[Dataset rows]
++++++

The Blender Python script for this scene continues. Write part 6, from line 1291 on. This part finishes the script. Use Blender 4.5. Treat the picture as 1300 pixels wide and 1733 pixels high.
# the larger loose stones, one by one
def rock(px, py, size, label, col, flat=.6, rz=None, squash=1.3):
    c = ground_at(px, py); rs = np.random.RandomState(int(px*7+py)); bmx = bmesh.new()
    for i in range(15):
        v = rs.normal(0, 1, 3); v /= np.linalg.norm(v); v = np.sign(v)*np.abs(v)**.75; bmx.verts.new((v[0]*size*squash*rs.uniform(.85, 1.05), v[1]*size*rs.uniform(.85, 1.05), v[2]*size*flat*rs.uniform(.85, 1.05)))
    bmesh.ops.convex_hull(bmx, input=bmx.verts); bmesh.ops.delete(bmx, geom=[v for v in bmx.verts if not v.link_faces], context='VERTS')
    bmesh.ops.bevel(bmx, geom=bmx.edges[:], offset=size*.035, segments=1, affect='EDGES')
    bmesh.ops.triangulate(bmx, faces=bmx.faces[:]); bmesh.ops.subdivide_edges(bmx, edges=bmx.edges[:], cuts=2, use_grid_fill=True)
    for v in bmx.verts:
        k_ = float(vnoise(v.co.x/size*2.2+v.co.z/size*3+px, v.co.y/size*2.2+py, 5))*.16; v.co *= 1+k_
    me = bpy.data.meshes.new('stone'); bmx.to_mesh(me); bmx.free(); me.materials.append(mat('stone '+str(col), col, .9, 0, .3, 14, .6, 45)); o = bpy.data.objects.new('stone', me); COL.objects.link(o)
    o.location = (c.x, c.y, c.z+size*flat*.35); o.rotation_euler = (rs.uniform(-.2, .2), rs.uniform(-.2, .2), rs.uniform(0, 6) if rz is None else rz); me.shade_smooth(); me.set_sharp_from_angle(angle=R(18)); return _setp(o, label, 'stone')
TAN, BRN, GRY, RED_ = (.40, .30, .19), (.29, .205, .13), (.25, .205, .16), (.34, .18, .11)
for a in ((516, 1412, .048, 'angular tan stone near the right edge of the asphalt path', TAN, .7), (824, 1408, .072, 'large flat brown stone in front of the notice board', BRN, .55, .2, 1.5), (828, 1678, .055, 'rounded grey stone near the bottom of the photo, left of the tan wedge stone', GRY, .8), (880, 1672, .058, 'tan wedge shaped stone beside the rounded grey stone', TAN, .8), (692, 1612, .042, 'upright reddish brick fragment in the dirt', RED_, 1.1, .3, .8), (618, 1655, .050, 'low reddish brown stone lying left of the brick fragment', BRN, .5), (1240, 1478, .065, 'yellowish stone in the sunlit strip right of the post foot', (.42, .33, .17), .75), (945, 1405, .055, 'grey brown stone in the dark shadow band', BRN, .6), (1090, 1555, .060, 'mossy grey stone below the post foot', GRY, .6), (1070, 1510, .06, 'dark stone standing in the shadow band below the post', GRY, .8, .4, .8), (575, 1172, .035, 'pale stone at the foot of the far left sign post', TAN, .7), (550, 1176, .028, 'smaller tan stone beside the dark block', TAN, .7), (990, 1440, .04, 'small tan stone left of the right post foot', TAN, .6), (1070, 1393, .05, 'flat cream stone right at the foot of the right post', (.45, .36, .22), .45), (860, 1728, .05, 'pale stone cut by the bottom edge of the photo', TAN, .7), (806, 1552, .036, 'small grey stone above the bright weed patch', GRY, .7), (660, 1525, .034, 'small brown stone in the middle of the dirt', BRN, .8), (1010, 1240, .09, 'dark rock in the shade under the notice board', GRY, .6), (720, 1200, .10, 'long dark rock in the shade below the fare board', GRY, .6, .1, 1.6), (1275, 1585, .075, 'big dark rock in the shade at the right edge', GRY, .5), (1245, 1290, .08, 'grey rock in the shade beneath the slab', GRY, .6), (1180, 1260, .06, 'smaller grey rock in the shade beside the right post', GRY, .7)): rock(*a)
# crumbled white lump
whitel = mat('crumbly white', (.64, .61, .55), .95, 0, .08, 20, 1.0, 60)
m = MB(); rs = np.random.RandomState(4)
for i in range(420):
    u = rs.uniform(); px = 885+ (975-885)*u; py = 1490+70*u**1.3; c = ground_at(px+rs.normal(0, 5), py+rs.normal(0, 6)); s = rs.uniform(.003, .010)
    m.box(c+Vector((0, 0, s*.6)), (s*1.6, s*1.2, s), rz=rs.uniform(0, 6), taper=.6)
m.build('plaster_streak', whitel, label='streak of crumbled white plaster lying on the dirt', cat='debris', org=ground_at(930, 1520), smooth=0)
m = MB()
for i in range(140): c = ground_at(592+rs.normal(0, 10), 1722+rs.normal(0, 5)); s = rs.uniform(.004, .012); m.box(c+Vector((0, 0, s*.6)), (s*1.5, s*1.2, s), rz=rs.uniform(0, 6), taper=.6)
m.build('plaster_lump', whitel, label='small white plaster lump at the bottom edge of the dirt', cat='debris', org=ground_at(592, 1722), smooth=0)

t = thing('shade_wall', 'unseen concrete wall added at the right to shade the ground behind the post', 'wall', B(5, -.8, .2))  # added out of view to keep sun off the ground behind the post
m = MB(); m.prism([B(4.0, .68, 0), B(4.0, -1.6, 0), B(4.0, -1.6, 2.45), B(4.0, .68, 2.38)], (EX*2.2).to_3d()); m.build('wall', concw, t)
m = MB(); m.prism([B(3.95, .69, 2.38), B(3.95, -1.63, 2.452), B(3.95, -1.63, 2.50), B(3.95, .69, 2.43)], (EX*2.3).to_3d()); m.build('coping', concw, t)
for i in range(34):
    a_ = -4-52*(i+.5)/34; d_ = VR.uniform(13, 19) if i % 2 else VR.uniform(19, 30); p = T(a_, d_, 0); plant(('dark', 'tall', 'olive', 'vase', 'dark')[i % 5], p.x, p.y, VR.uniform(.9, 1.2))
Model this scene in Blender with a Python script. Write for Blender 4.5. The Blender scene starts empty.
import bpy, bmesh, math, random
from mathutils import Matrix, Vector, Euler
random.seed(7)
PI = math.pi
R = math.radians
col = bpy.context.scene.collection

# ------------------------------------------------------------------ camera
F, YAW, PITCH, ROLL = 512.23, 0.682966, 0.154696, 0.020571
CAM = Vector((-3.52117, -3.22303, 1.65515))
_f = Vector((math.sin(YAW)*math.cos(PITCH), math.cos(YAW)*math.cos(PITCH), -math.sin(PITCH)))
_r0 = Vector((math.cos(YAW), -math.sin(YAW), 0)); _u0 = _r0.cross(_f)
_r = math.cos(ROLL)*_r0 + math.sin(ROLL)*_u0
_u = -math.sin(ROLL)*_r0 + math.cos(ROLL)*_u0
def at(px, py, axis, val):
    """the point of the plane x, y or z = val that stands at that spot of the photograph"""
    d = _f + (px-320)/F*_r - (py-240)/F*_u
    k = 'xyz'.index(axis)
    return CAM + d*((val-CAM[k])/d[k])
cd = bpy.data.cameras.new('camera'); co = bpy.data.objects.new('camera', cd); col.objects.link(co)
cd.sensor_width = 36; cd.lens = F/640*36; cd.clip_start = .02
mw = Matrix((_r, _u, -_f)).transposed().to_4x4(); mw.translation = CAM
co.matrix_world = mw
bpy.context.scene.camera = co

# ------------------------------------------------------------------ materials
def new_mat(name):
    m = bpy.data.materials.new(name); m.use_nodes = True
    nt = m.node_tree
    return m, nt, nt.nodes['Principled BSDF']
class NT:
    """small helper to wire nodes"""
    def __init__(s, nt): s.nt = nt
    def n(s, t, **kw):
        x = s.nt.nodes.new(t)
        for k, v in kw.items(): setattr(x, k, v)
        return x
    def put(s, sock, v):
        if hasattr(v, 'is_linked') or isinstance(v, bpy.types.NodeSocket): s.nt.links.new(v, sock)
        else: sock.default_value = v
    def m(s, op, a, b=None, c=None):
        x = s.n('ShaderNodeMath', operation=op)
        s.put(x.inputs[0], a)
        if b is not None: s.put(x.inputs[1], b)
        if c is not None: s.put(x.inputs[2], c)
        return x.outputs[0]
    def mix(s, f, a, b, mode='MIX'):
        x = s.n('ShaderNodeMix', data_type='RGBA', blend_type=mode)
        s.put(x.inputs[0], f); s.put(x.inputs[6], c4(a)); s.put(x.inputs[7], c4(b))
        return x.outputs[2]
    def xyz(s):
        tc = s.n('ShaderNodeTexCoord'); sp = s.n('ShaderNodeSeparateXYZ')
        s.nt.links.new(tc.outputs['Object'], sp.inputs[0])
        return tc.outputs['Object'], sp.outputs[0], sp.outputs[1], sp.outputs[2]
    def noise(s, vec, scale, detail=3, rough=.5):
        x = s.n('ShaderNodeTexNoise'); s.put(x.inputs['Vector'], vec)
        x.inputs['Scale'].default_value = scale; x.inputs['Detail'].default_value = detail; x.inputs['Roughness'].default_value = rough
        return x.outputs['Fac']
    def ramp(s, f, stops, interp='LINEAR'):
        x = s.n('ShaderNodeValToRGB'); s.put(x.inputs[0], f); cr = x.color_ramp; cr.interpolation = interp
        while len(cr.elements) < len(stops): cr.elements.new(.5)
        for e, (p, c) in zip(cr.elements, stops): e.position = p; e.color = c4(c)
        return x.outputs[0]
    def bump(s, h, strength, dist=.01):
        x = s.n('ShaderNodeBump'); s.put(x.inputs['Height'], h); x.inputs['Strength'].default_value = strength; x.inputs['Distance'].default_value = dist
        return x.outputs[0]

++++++

-- EXERCISE BRIEF --
Starting with the line that contains "Model this scene", repeat each line exactly, and stop once the line that contains "bpy.context.scene.camera = co" has been repeated.

-- OUTPUT FOR THIS EXERCISE --
Model this scene in Blender with a Python script. Write for Blender 4.5. The Blender scene starts empty.
import bpy, bmesh, math, random
from mathutils import Matrix, Vector, Euler
random.seed(7)
PI = math.pi
R = math.radians
col = bpy.context.scene.collection

# ------------------------------------------------------------------ camera
F, YAW, PITCH, ROLL = 512.23, 0.682966, 0.154696, 0.020571
CAM = Vector((-3.52117, -3.22303, 1.65515))
_f = Vector((math.sin(YAW)*math.cos(PITCH), math.cos(YAW)*math.cos(PITCH), -math.sin(PITCH)))
_r0 = Vector((math.cos(YAW), -math.sin(YAW), 0)); _u0 = _r0.cross(_f)
_r = math.cos(ROLL)*_r0 + math.sin(ROLL)*_u0
_u = -math.sin(ROLL)*_r0 + math.cos(ROLL)*_u0
def at(px, py, axis, val):
    """the point of the plane x, y or z = val that stands at that spot of the photograph"""
    d = _f + (px-320)/F*_r - (py-240)/F*_u
    k = 'xyz'.index(axis)
    return CAM + d*((val-CAM[k])/d[k])
cd = bpy.data.cameras.new('camera'); co = bpy.data.objects.new('camera', cd); col.objects.link(co)
cd.sensor_width = 36; cd.lens = F/640*36; cd.clip_start = .02
mw = Matrix((_r, _u, -_f)).transposed().to_4x4(); mw.translation = CAM
co.matrix_world = mw
bpy.context.scene.camera = co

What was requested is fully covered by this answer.